Juvenile Court volunteers take oath

February 25th, 2011    Author: Brett A. Roller    Filed Under: News

Court Appointed Special Advocates are voice of children

At a small ceremony in the Clermont County Juvenile Court Tuesday, Feb. 15, 12 new volunteers for the county Court Appointed Special Advocates program were sworn in. The new recruits make up a total of 50 volunteers for CASA For Clermont Kids! who serve as guardians ad litem for children who become involved in the court system.

“They are the voice for a child who is in an abuse situation and serve as a liaison between child services and the court,” Juvenile Court Judge Stephanie Wyler said.

The volunteers talk with the children to determine their needs and their situation and provide that information to the court on their behalf.

“Child Services finds them to be an invaluable tool,” Wyler said. “It’s someone else watching out for the best interests of the child.”

Wyler said before Clermont County began utilizing the program, and in counties without a CASA program the court appoints attorneys to advocate for the children. She said attorneys fees average $40 per hour outside of the court room and $50 per hour inside the court room.

Child Services Director Tim Dick said CASA is a great program that provides necessary assistance to Child Services.

“It’s a tremendous help for the children we serve because CASA volunteers are an independent voice for the children,” Dick said. “We are also doing what’s best for the child, but we have to look at the family as a whole.”

Dick said CASA volunteers are some of the few people who have open access to his Child Services records.

“That access helps them to make a determination when they are evaluating and assessing the situation,” Dick said.

While the volunteers do not need to be attorneys in order to provide CASA services, most do have a legal background. Wyler said CASA Executive Director Amanda List has partnered with Salmon P. Chase College of Law in Kentucky to offer law students an opportunity to gain necessary experience through volunteer work.

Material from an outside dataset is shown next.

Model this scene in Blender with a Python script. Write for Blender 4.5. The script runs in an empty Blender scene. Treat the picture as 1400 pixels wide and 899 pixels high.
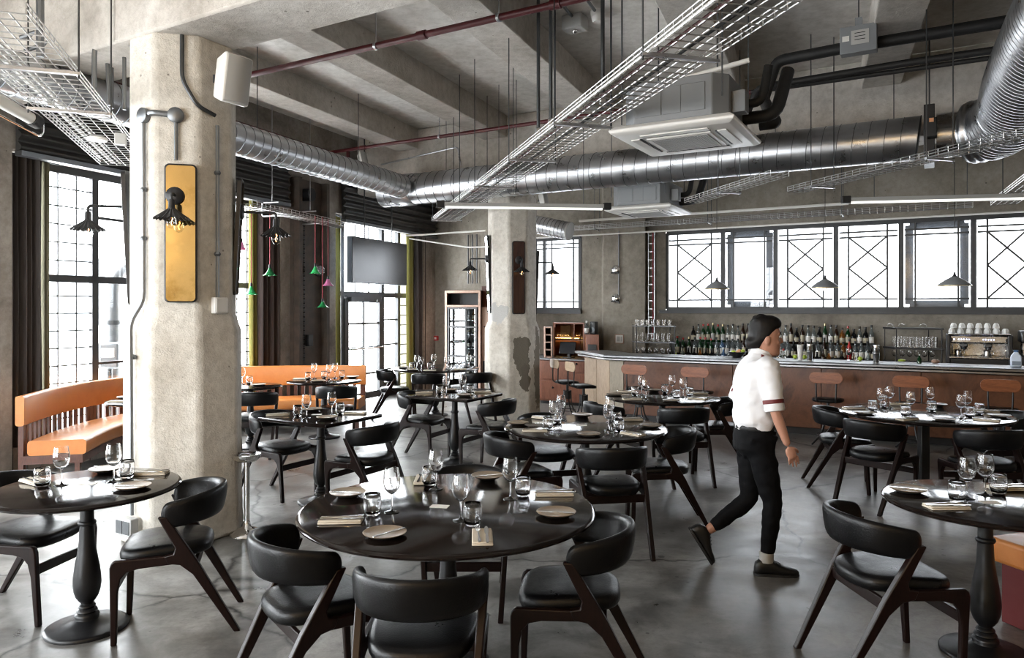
import bpy, bmesh, math, random
from mathutils import Vector, Matrix
R = random.Random(7)
SC = bpy.context.scene
COL = SC.collection
PI = math.pi
F = 1000.0; CX = 700.0; HY = 421.0; CAMZ = 1.70
AX = Vector((0.8670, -0.4983, 0)); NX = Vector((0.4983, 0.8670, 0))     # along / into the bar wall
BX = Vector((0.3872, 0.9220, 0))                                        # along the window wall
TX = Vector((-0.30, 0.954, 0)).normalized()                             # direction of the cable trays
UP = Vector((0, 0, 1))

# ---------- where things stand: directions measured from the photograph, turned into metres
def at(px, py, z):
    d = (CAMZ - z) * F / (py - HY)
    return Vector(((px - CX) / F * d, d, z))
def atd(px, py, d):
    return Vector(((px - CX) / F * d, d, CAMZ + (HY - py) / F * d))
def onA(px, k):                       # point of the bar-wall direction line  Y = k - .575 X
    u = (px - CX) / F
    y = k / (1 + .575 * u)
    return u * y, y
def onB(px, c):                       # point of the window-wall direction line  X = .42 Y + c
    u = (px - CX) / F
    y = c / (u - .42)
    return u * y, y
def AB(k, c):                         # where Y = k - .575X meets X = .42Y + c
    y = (k - .575 * c) / 1.2415
    return (.42 * y + c, y)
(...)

CASA volunteers undergo 40 hours of in-depth training which covers every aspect of the court docket. They are taught how to develop a case plan and speak with the children, but Wyler said an important part of the training focuses on the volunteers themselves.

“They are fully trained on the emotional impact that working with these children will have on them,” Wyler said. “A lot of times these are very sad situations.”

Wyler presided over the swearing in ceremony, which is the culmination of the volunteers’ training. Each volunteer takes an oath to adhere to strict ethical guidelines and to advocate for the best interest of the child.

List thanked the volunteers for their commitment.

“I am really excited to have 12 new guardians for kids in Clermont County,” List said. “CASA volunteers do incredible work for children and families.”

Dick said the increasing number of CASA volunteers reflects well on Clermont County.

“It’s a great program and it’s great to see so many members of the community taking an interest in abused and neglected children,” Dick said. “I think it says a lot about our community.”

CASA For Clermont Kids! is part of a national non-profit network of CASA organizations. Their annual spring charity benefit will be held from 6:30 p.m. to 11 p.m. April 8 at Receptions East. The event will feature auctions and a raffle. Tickets are $25 per person, $45 per couple, and $225 per table of 10.